Their anger stems from Fonda’s visit to Vietnam in 1972. Fonda was already an outspoken critic of the Vietnam War when she traveled to North Vietnam and was photographed laughing and singing with North Vietnamese troops.

It amounted to giving aid and comfort to the enemy, Spooner said. That’s treason, he said.

“We were under so much scrutiny,” Spooner said. “Any little mistake, it was used as proof that we were drug crazed baby killers. But she did this and she’s famous and the friend of all those politicians.”

The actress has since apologized, saying it was one of the biggest mistakes she’s made.

But that’s not enough, Spooner said.

“She would have to stand trial for treason for me to be satisfied,” Spooner said. “She not only would need to stand trial, but our government would need to stand up and say ‘We did know she was wrong and we were, too, for not pursuing it.'”

The fact that she plays First Lady Nancy Reagan is just salt in the wound.

“To me, that is a slap in the face to every American citizen there is,” Tripp said. “To depict her with that …? It just seems strange, that’s all.”

Spooner said he took part in Internet mailing campaigns when he first learned Fonda was up for the role. He began talking to friends and other former vets when it was released, urging them to come out.

Only Tripp joined him, and it was a mannered protest.

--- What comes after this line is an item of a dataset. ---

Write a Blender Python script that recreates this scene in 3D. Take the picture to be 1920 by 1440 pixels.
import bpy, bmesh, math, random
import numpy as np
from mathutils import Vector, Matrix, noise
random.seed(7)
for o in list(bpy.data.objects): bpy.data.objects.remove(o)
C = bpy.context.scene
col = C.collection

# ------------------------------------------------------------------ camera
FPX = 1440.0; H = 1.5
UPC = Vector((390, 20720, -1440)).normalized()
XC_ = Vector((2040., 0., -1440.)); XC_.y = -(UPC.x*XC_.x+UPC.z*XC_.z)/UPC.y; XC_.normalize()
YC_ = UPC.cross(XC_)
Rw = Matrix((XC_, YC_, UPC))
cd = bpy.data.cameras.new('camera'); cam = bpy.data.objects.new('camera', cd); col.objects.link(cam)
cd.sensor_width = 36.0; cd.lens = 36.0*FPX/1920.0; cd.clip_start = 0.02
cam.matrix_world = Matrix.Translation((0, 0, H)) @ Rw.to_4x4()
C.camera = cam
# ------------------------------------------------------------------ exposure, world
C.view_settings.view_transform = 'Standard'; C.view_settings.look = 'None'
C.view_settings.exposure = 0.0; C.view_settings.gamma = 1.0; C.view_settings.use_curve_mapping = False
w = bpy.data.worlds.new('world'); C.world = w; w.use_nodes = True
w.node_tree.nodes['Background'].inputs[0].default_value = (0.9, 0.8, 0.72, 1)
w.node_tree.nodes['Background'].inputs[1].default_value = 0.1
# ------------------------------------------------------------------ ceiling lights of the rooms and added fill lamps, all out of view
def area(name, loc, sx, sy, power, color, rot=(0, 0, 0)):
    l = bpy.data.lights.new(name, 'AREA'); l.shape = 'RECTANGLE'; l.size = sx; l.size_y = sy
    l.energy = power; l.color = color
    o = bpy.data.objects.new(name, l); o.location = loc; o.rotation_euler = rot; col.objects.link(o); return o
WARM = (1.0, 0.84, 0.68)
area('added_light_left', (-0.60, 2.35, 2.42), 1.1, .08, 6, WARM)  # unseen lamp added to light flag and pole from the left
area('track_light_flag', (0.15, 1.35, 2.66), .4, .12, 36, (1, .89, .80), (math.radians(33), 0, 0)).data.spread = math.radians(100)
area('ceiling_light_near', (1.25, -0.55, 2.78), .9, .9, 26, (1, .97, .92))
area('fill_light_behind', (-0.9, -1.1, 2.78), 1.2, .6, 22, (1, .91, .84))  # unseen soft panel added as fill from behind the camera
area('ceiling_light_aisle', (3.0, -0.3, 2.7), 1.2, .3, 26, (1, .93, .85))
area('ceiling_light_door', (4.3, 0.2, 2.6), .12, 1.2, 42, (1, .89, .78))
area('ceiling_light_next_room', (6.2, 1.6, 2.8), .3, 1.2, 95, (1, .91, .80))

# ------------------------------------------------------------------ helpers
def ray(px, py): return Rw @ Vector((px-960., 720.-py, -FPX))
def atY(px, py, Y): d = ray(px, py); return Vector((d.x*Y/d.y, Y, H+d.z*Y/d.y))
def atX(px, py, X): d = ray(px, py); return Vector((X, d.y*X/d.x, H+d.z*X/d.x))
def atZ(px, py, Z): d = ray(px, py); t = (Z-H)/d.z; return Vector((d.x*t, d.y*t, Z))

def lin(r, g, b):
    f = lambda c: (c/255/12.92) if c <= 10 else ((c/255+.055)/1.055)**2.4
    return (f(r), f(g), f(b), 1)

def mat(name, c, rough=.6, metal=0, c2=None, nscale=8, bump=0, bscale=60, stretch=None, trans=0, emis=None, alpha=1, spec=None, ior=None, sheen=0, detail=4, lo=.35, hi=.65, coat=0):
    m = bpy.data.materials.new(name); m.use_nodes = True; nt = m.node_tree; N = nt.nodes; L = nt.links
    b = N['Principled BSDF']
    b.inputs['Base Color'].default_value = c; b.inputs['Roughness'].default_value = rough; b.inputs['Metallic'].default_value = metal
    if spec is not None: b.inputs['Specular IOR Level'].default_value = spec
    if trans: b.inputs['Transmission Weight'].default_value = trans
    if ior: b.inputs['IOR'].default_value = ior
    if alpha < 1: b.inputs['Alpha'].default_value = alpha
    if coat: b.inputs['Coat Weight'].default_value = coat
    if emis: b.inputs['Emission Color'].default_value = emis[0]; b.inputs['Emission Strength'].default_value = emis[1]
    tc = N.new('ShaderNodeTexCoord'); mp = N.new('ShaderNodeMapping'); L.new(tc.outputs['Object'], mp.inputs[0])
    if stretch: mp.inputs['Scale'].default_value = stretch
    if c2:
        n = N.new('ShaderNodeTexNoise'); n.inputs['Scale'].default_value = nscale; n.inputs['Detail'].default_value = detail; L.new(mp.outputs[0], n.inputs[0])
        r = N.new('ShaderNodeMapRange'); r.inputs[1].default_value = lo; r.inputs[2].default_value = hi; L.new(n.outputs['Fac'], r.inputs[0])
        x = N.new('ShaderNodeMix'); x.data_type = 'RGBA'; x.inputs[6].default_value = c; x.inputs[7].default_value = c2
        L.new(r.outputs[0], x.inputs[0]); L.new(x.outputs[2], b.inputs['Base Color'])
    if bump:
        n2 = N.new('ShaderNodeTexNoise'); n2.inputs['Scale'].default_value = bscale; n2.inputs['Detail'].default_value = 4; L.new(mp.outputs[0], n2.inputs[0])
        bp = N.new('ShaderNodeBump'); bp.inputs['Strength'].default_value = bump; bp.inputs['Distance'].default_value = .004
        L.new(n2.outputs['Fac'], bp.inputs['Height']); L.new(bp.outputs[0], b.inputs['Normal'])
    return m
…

Both men promised Manager Shane Phalen that they would stay clear of the entrance and would not harass his customers. Phalen thanked them, both for their manners and for their service.

The two men waited until 1 p.m., when the matinee showing of the movie was scheduled to begin and then went on their way.

“I feel better today because I voiced my opinion, because I stood up and said this was wrong,” Spooner said. “I never spoke out against anybody before. All I wanted to do was to be left alone. But now, I’m not afraid to speak.”